▸ **Problem to work on**: Each line of the material below should be reproduced exactly.

▸ **Information supplied**:
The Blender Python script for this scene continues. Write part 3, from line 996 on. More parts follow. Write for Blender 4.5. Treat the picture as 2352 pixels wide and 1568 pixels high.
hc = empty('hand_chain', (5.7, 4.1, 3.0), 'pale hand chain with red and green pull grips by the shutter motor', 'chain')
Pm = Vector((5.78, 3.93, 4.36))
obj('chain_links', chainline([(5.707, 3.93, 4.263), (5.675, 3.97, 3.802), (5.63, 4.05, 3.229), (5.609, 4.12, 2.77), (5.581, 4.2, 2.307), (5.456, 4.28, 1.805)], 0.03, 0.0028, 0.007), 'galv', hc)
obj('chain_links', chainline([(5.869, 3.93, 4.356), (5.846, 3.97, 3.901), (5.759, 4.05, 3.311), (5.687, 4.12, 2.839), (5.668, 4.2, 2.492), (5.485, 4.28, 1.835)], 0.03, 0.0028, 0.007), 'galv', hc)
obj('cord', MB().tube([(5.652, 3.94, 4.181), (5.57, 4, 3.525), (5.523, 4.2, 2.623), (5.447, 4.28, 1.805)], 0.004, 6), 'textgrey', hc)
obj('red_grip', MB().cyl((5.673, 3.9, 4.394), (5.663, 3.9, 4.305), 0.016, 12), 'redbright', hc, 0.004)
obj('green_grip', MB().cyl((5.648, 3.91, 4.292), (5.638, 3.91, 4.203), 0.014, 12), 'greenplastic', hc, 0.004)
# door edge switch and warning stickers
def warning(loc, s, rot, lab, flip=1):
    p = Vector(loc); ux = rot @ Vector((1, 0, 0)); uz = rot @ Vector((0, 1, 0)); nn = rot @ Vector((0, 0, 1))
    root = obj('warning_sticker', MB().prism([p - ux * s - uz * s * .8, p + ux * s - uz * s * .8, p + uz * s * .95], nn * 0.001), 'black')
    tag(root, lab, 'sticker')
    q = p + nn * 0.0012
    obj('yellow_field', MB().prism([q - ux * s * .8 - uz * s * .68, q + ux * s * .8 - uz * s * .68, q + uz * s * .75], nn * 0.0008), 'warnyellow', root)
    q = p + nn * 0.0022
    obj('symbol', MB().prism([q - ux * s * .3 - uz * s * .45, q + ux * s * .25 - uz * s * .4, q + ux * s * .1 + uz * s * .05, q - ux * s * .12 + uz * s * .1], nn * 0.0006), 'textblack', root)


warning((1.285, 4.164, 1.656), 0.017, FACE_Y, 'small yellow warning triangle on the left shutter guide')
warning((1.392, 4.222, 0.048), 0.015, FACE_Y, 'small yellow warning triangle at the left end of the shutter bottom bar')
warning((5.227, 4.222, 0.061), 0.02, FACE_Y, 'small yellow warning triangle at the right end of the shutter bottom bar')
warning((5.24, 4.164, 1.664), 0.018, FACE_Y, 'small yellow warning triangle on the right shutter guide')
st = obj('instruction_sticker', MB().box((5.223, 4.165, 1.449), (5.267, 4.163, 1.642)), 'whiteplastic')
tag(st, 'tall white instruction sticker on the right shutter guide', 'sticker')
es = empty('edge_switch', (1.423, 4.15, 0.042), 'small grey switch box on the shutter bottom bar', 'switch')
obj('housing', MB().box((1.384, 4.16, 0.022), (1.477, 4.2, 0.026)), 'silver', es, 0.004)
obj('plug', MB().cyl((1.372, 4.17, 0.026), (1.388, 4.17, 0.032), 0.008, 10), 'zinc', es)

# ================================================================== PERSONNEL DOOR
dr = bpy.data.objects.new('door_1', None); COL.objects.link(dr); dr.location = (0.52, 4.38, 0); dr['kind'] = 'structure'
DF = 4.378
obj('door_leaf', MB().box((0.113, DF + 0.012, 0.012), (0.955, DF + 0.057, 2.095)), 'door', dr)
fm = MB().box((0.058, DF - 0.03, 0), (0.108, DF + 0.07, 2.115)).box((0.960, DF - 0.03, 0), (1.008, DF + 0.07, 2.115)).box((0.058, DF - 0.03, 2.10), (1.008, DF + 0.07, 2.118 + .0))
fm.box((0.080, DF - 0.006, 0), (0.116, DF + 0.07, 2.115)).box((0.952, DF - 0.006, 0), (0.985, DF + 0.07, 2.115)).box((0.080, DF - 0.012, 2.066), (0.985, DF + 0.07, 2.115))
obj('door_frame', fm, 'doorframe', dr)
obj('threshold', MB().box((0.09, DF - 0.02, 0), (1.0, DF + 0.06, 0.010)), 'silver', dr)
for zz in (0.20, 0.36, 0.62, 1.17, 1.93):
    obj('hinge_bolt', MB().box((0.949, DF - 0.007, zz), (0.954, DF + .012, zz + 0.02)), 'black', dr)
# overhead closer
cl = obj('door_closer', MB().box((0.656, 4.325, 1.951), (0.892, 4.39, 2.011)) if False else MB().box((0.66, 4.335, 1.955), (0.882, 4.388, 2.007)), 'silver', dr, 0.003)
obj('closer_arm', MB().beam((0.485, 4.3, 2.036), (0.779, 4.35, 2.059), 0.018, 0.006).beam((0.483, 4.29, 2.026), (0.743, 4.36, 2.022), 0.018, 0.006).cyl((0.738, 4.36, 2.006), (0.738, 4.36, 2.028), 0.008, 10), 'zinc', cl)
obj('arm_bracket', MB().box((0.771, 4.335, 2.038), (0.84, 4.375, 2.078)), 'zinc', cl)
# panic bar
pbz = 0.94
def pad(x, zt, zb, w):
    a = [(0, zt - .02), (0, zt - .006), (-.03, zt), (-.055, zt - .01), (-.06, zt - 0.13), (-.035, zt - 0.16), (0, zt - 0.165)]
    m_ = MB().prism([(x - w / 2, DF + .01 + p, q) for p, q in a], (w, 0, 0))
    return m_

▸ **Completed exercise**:
The Blender Python script for this scene continues. Write part 3, from line 996 on. More parts follow. Write for Blender 4.5. Treat the picture as 2352 pixels wide and 1568 pixels high.
hc = empty('hand_chain', (5.7, 4.1, 3.0), 'pale hand chain with red and green pull grips by the shutter motor', 'chain')
Pm = Vector((5.78, 3.93, 4.36))
obj('chain_links', chainline([(5.707, 3.93, 4.263), (5.675, 3.97, 3.802), (5.63, 4.05, 3.229), (5.609, 4.12, 2.77), (5.581, 4.2, 2.307), (5.456, 4.28, 1.805)], 0.03, 0.0028, 0.007), 'galv', hc)
obj('chain_links', chainline([(5.869, 3.93, 4.356), (5.846, 3.97, 3.901), (5.759, 4.05, 3.311), (5.687, 4.12, 2.839), (5.668, 4.2, 2.492), (5.485, 4.28, 1.835)], 0.03, 0.0028, 0.007), 'galv', hc)
obj('cord', MB().tube([(5.652, 3.94, 4.181), (5.57, 4, 3.525), (5.523, 4.2, 2.623), (5.447, 4.28, 1.805)], 0.004, 6), 'textgrey', hc)
obj('red_grip', MB().cyl((5.673, 3.9, 4.394), (5.663, 3.9, 4.305), 0.016, 12), 'redbright', hc, 0.004)
obj('green_grip', MB().cyl((5.648, 3.91, 4.292), (5.638, 3.91, 4.203), 0.014, 12), 'greenplastic', hc, 0.004)
# door edge switch and warning stickers
def warning(loc, s, rot, lab, flip=1):
    p = Vector(loc); ux = rot @ Vector((1, 0, 0)); uz = rot @ Vector((0, 1, 0)); nn = rot @ Vector((0, 0, 1))
    root = obj('warning_sticker', MB().prism([p - ux * s - uz * s * .8, p + ux * s - uz * s * .8, p + uz * s * .95], nn * 0.001), 'black')
    tag(root, lab, 'sticker')
    q = p + nn * 0.0012
    obj('yellow_field', MB().prism([q - ux * s * .8 - uz * s * .68, q + ux * s * .8 - uz * s * .68, q + uz * s * .75], nn * 0.0008), 'warnyellow', root)
    q = p + nn * 0.0022
    obj('symbol', MB().prism([q - ux * s * .3 - uz * s * .45, q + ux * s * .25 - uz * s * .4, q + ux * s * .1 + uz * s * .05, q - ux * s * .12 + uz * s * .1], nn * 0.0006), 'textblack', root)


warning((1.285, 4.164, 1.656), 0.017, FACE_Y, 'small yellow warning triangle on the left shutter guide')
warning((1.392, 4.222, 0.048), 0.015, FACE_Y, 'small yellow warning triangle at the left end of the shutter bottom bar')
warning((5.227, 4.222, 0.061), 0.02, FACE_Y, 'small yellow warning triangle at the right end of the shutter bottom bar')
warning((5.24, 4.164, 1.664), 0.018, FACE_Y, 'small yellow warning triangle on the right shutter guide')
st = obj('instruction_sticker', MB().box((5.223, 4.165, 1.449), (5.267, 4.163, 1.642)), 'whiteplastic')
tag(st, 'tall white instruction sticker on the right shutter guide', 'sticker')
es = empty('edge_switch', (1.423, 4.15, 0.042), 'small grey switch box on the shutter bottom bar', 'switch')
obj('housing', MB().box((1.384, 4.16, 0.022), (1.477, 4.2, 0.026)), 'silver', es, 0.004)
obj('plug', MB().cyl((1.372, 4.17, 0.026), (1.388, 4.17, 0.032), 0.008, 10), 'zinc', es)

# ================================================================== PERSONNEL DOOR
dr = bpy.data.objects.new('door_1', None); COL.objects.link(dr); dr.location = (0.52, 4.38, 0); dr['kind'] = 'structure'
DF = 4.378
obj('door_leaf', MB().box((0.113, DF + 0.012, 0.012), (0.955, DF + 0.057, 2.095)), 'door', dr)
fm = MB().box((0.058, DF - 0.03, 0), (0.108, DF + 0.07, 2.115)).box((0.960, DF - 0.03, 0), (1.008, DF + 0.07, 2.115)).box((0.058, DF - 0.03, 2.10), (1.008, DF + 0.07, 2.118 + .0))
fm.box((0.080, DF - 0.006, 0), (0.116, DF + 0.07, 2.115)).box((0.952, DF - 0.006, 0), (0.985, DF + 0.07, 2.115)).box((0.080, DF - 0.012, 2.066), (0.985, DF + 0.07, 2.115))
obj('door_frame', fm, 'doorframe', dr)
obj('threshold', MB().box((0.09, DF - 0.02, 0), (1.0, DF + 0.06, 0.010)), 'silver', dr)
for zz in (0.20, 0.36, 0.62, 1.17, 1.93):
    obj('hinge_bolt', MB().box((0.949, DF - 0.007, zz), (0.954, DF + .012, zz + 0.02)), 'black', dr)
# overhead closer
cl = obj('door_closer', MB().box((0.656, 4.325, 1.951), (0.892, 4.39, 2.011)) if False else MB().box((0.66, 4.335, 1.955), (0.882, 4.388, 2.007)), 'silver', dr, 0.003)
obj('closer_arm', MB().beam((0.485, 4.3, 2.036), (0.779, 4.35, 2.059), 0.018, 0.006).beam((0.483, 4.29, 2.026), (0.743, 4.36, 2.022), 0.018, 0.006).cyl((0.738, 4.36, 2.006), (0.738, 4.36, 2.028), 0.008, 10), 'zinc', cl)
obj('arm_bracket', MB().box((0.771, 4.335, 2.038), (0.84, 4.375, 2.078)), 'zinc', cl)
# panic bar
pbz = 0.94
def pad(x, zt, zb, w):
    a = [(0, zt - .02), (0, zt - .006), (-.03, zt), (-.055, zt - .01), (-.06, zt - 0.13), (-.035, zt - 0.16), (0, zt - 0.165)]
    m_ = MB().prism([(x - w / 2, DF + .01 + p, q) for p, q in a], (w, 0, 0))
    return m_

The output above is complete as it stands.